Shares of Inox Wind, a prominent peer to multibagger Suzlon Energy, are poised for an 18% upside, according to a recent analysis by brokerage firm Motilal Oswal (MOFSL). This optimistic outlook comes despite the company experiencing relatively weak order inflows and missing its revenue guidance for the fiscal year 2026.
Inox Wind secured only 600MW of new orders during FY26, falling short of its revenue guidance by 9%. The stock closed 2.91% lower at Rs 93.02 on Friday, with its market capitalization standing at Rs 16,076 crore. Over the past year, Inox Wind shares have seen a significant decline, falling 52% and 53% from its 52-week high of Rs 198.19 recorded on June 2, 2025. The stock's Relative Strength Index (RSI) currently sits at 42.8, indicating it is neither in the oversold nor overbought territory.
Q4 FY26 Performance and Challenges
Inox Wind reported its Q4 FY26 results on May 29, 2026, revealing a consolidated net profit decrease of 45% to Rs 106 crore, down from Rs 190 crore in Q4 FY25. Profits were impacted by geopolitical disruptions and increased interest burdens. Earnings Before Interest, Taxes, Depreciation, and Amortization (EBITDA) also saw a 21% year-on-year drop to Rs 200 crore, with the EBITDA margin narrowing to 16.04% from approximately 20% in the prior-year quarter.
Motilal Oswal's Rationale for 'Buy' Call
Despite these challenges, Motilal Oswal maintains its 'BUY' rating, citing several key factors for its confidence in Inox Wind:
- Captive Order Inflows: The brokerage highlights strong visibility of recurring captive order inflows from Inox Clean, which plans to add 3GW of renewable capacity annually. Of this, 20-30% is expected to be wind-based, representing approximately one-third of Inox Wind's annual execution target.
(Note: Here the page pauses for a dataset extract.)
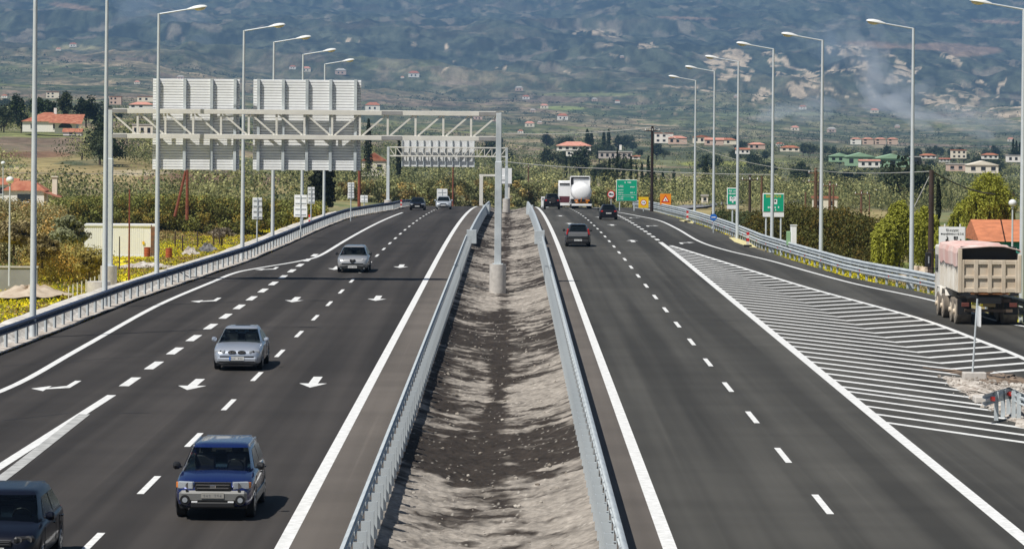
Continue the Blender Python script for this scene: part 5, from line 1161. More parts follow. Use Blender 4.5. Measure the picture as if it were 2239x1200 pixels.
# weeping trees and hedge on the right
for px, yb, yt, w_, lb, D in ((2160, 575, 378, 118, "tall bright green weeping tree above the white notice", 215), (2110, 560, 440, 70, "lower weeping tree behind the white notice", 222), (2125, 575, 470, 60, "small weeping tree left of the tall one, behind the notice", 228),
                              (2020, 588, 452, 70, "weeping tree right of the lamp beside the dump truck", 185), (1965, 585, 440, 66, "weeping tree left of the lamp beside the dump truck", 190), (1935, 588, 480, 60, "weeping shrub at the end of the brown hedge", 182),
                              (2062, 585, 500, 60, "weeping shrub directly behind the thick dark pole", 176)):
    px_tree("weeping_tree", lb, px, yb, yt, w_, LIME, 'willow', D=D, n=13600, leaf=.12, group="weeping trees behind the right barrier")
def hedge(label, pts, D0, D1, h, tint, n, leaf=.12, nm="hedge"):
    r = np.random.default_rng(len(label)); cs = []; 
    for i in range(n):
        u = r.random(); px = pts[0][0] + (pts[-1][0] - pts[0][0]) * u; D = D0 + (D1 - D0) * u + r.uniform(0, 9)
        yt = np.interp(px, [p[0] for p in pts], [p[1] for p in pts]); yb = np.interp(px, [p[0] for p in pts], [p[2] for p in pts]); v = r.random()
        p = at(px, yb + (yt - yb) * v * .96, D); cs.append(p)
    c = np.array([tuple(p) for p in cs]); O = c.mean(0); c = c - O; tt = np.array(tint)[None] * (.5 + 1.0 * r.random((n, 1))) * np.where(r.random((n, 1)) < .25, np.array([[1.25, 1.0, .8]]), np.array([[.9, 1.0, 1.0]]))
    o = fol_obj(nm, [leaf_quads(c, (.9, .9, .7), 90, leaf, tt, seed=n)]); o.location = O
    return tag(o, label, nm.replace('_', ' '))
hedge("long brown and green hedge behind the right barrier left of the weeping trees", [(1640, 480, 530), (1720, 455, 545), (1790, 465, 560), (1850, 462, 575), (1905, 480, 590), (1950, 500, 590)], 222, 186, 4, BROWNG, 900)
hedge("low dark hedge left of the wide green sign behind the barrier", [(1570, 468, 490), (1620, 470, 505), (1665, 478, 515)], 260, 236, 2, (.07, .08, .03), 220)
hedge("ochre green orchard belt behind the white container", [(120, 440, 500), (250, 432, 490), (420, 432, 500), (520, 440, 505), (640, 448, 480), (700, 452, 466)], 330, 300, 4, (.20, .19, .05), 1700, leaf=.17)
hedge("tangle of dry reeds and brambles on the left bank below the orange roof", [(-20, 440, 560), (60, 446, 565), (130, 455, 560)], 232, 226, 3, (.40, .32, .15), 600, leaf=.12, nm="reeds")
hedge("low ochre scrub between the retaining wall and the container", [(60, 555, 590), (140, 540, 600), (225, 560, 598)], 194, 190, 2, (.40, .31, .09), 260, leaf=.10, nm="scrub")
hedge("olive coloured scrub rising beyond the crest of the road", [(640, 405, 452), (800, 398, 450), (950, 390, 452), (1050, 395, 452), (1180, 400, 458), (1330, 415, 462), (1470, 430, 466)], 470, 500, 2, (.28, .26, .11), 560, leaf=.26, nm="scrub")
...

- Strategic Shift to Equipment Supply: Management's strategy to gradually increase the share of pure equipment supply contracts in its order book, from the current 27% to 75% over time, is expected to significantly improve working capital efficiency and profit margins.
- Positive FY27 Guidance: The management's guidance for FY27 projects robust revenue growth of 75% year-on-year, coupled with EBITDA margins in the range of 20-22%.
MOFSL has revised its FY27 and FY28 EBITDA estimates downwards by 7% and 6% respectively, anticipating lower deliveries of 1.2GW and 1.4GW for those periods. However, the brokerage has set a revised target price of Rs 110 per share, based on 20x FY28E EPS, affirming its 'BUY' recommendation due to what it considers attractive valuations.
Inox Wind Limited (IWL) is a leading Indian provider of wind energy solutions, serving Independent Power Producers (IPPs), Utilities, Public Sector Undertakings (PSUs), and corporate investors. IWL is an integral part of the US$12 billion INOXGFL Group, which boasts a legacy of over nine decades in the chemicals and renewable energy sectors.